Já a CMVM condenou os mesmos responsáveis, mais o ex-administrador Fernando Lima e os funcionários Paulo Lopes e Vítor Castanheira, ao pagamento de multas que ultrapassaram, no total, cerca de 4,4 milhões de euros. A maior parte dos arguidos, entre os quais João Rendeiro, impugnaram a condenação do regulador do mercado de capitais no Tribunal de Supervisão de Santarém. O julgamento encontra-se na fase final.

Insolvência dolosa

Também o Tribunal do Comércio de Lisboa apreciou o caso de insolvência do BPP por participação da Comissão Liquidatária. Num julgamento que durou um ano, entre Maio de 2013 e Maio de 2014, João Rendeiro, Paulo Guichard e Fezas Vital foram considerados culpados de insolvência dolosa, tendo sido inibidos de exercer actividade comercial durante oito anos. Fernando Lima, Paulo Lopes e Vítor Castanheira tiveram uma pena mais reduzida: inibição de três anos.

Todos estes ex-responsáveis do BPP ficaram impedidos de exigir qualquer crédito sobre a massa falida.

No recurso entregue pelo MP na Relação de Lisboa no caso da Privado Financeira (a que o Observador teve acesso) estão expressos os fundamentos do Tribunal do Comércio de Lisboa para considerar os ex-responsáveis do BPP culpados de práticas de gestão gravosa para os interesses da instituição e dos clientes:

•       Não revelação na contabilidade das garantias prestadas aos clientes de retorno absoluto (fls. 82 da sentença); ocultação que deturpou de forma grave a situação patrimonial e financeira do BPP (fls. 85), impedindo a sua correcta compreensão por parte das autoridades de regulação e supervisão; situação que se prolongou desde, pelo menos 2002/3 até ao final de 2008, apenas cessando com a chegada da administração provisória em Dezembro deste ano.

•       Afectação da perda resultante da insolvência do Lehman Brothers na conta de uma estratégia de retorno absoluto, irregularidade que impediu que os bancos que concederam crédito ao BPP – bem como o Estado, que lhe prestou uma garantia – tivessem a exacta noção da situação patrimonial e financeira do Banco.

•       Utilização de sociedades offshore em proveito do próprio BPP, evitando assim o cumprimento de limites prudenciais ou a constituição de provisões, tudo gerando elevadas perdas que foram concentradas numa de tais sociedades mas que eram, afinal, do próprio Banco, o que a administração provisória não teve alternativa senão assumir como tal.

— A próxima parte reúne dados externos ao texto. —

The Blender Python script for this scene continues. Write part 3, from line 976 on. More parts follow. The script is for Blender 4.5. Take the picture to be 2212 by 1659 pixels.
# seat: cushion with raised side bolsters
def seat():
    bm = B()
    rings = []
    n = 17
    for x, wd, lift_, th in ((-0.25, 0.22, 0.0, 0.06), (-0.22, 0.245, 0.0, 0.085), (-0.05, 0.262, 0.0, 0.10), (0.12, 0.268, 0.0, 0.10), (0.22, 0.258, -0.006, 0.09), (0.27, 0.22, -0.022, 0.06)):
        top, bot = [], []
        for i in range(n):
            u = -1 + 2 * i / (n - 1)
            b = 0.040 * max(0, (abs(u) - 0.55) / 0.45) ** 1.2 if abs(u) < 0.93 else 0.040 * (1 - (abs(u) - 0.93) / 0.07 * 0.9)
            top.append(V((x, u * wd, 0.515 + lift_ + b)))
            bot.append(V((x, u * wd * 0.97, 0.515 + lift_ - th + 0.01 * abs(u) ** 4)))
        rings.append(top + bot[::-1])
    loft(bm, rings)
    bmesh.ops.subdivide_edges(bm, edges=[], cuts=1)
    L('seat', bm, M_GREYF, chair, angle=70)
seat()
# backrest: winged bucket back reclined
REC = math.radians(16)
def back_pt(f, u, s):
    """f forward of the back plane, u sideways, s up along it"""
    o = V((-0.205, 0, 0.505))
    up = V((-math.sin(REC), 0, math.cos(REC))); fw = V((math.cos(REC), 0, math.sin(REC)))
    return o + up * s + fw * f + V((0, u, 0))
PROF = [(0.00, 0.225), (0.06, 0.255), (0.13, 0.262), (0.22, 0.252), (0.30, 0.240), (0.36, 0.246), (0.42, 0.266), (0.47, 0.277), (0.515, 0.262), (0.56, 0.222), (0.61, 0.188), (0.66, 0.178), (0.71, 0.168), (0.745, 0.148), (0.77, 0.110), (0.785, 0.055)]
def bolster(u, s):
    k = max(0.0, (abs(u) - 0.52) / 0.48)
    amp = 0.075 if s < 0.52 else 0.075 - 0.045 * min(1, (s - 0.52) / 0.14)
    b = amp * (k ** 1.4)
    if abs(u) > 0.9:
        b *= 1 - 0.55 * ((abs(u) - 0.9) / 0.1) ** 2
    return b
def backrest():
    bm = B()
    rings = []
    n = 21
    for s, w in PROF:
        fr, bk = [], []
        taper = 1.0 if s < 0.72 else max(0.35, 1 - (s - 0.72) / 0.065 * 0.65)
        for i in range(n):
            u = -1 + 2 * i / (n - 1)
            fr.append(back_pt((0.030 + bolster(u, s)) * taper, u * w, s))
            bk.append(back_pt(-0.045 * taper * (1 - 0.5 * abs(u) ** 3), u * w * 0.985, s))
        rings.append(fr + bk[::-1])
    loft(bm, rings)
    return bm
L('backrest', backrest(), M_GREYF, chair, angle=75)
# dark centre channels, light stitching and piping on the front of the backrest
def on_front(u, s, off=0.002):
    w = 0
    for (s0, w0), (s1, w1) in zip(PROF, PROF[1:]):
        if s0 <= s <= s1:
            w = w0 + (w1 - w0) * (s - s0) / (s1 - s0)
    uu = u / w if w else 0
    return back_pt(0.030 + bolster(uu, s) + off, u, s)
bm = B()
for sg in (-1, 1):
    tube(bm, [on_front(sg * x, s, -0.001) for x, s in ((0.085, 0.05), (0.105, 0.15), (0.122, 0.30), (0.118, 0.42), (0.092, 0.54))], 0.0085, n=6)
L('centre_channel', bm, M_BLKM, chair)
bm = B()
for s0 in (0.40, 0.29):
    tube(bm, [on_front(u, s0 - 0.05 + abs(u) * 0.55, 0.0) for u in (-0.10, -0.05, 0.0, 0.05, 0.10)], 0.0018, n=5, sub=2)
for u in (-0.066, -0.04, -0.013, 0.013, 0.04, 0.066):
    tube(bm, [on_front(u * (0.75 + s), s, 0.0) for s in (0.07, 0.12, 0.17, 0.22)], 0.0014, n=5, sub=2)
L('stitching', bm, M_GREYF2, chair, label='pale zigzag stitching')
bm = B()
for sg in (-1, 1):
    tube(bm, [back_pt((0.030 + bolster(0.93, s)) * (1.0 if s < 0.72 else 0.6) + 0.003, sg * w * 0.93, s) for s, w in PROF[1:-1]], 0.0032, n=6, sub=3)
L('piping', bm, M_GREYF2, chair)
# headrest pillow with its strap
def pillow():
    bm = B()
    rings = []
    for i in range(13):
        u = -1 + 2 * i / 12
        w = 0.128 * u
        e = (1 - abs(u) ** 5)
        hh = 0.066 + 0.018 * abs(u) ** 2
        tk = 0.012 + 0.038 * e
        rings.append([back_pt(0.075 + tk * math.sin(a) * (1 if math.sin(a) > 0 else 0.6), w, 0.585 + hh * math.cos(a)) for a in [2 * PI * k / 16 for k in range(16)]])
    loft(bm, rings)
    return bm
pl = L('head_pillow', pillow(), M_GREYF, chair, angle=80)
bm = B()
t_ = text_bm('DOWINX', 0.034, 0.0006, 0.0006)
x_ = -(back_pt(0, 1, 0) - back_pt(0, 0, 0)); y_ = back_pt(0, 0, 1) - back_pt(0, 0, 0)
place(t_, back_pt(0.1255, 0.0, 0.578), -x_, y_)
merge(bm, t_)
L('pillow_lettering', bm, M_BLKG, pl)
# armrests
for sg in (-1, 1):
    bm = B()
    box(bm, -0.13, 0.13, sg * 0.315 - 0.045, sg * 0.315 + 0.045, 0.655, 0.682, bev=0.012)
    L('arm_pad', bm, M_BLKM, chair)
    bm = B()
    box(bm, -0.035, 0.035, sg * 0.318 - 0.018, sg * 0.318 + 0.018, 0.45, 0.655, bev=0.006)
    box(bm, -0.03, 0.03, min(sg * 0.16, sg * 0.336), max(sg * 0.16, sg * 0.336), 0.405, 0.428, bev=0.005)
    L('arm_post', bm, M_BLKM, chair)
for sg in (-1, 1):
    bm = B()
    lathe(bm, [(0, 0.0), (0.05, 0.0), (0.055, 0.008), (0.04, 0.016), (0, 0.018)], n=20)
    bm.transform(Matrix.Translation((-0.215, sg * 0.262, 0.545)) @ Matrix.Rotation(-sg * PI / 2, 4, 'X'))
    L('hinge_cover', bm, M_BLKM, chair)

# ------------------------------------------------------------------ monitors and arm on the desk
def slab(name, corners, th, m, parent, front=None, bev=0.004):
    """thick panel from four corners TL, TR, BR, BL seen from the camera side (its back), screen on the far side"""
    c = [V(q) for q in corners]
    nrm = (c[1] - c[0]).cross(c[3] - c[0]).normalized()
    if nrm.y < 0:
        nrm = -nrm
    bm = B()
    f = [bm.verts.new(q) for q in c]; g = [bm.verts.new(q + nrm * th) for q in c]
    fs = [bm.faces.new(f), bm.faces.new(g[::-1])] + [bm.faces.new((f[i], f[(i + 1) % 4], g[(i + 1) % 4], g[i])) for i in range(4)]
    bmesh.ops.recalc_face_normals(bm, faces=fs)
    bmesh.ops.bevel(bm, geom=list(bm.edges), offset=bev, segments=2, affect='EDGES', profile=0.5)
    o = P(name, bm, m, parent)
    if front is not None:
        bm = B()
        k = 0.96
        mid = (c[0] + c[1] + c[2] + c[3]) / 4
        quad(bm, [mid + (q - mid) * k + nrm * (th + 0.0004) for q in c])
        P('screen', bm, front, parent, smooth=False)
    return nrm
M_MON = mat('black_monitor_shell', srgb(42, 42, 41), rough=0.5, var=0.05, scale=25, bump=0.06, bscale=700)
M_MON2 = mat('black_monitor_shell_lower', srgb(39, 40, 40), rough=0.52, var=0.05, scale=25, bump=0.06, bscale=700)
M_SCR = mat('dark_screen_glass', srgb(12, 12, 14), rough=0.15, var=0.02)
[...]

•       Utilização de um conjunto de sociedades offshore para efectuar pagamentos de prémios e remunerações a administradores, imputável aos três arguidos destes autos, os quais deram instruções para que parte destas quantias fossem transferidas para contas das quais não eram titulares (fls. 101). Acrescenta a sentença: “Pretender que os administradores que auferiam estas quantias não sabiam como eram processadas é ridículo até porque, tendo em conta a diferença apurada, é manifesto que da simples leitura da declaração emitida pelo BPP para efeitos fiscais se denotava que não estava incluída toda a remuneração auferida”.